The Federal Reserve shows ecommerce as a percentage of total retail sales and we see that long, steady climb over the past two decades. But look at the huge jump this year, from about 12.5% to 15% of total retail purchases.

And a bump of 2.5% might not seem like much but look at the profitability measures for retailer Kohls, ticker KSS, here. The operating margin, that’s the percentage of sales left over after paying suppliers and all operating costs, that’s just 1.4% profit and doesn’t include paying interest on debt or taxes.

The entire retail space is like this with razor-thin margins and no room to lose another 2.5% of purchases to online shopping.

This shift is only going to get worse now that millions have been forced to go online for groceries and shopping, seeing how easy it is.

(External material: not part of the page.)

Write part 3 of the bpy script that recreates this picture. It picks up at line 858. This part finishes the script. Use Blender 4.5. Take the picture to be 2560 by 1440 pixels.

Now, that’s the downside in retail but its even worse in the malls where owners have taken on tens of billions in debt to survive and are now converting a lot of their space into much less profitable industrial centers like Amazon fulfillment. In this market, you want to be in high quality properties, maybe like a Macerich instead of SPG. I still think you can own some shares of Realty Income since a lot of its property is in the convenience and consumer staple retail side of the market. But you need to be very cautious here long-term on retail real estate and REITs.

Next year could be a rude awakening for real estate investors, especially in specific property types. If you’re investing in real estate in 2021, you absolutely must know what’s coming for each property type and invest accordingly.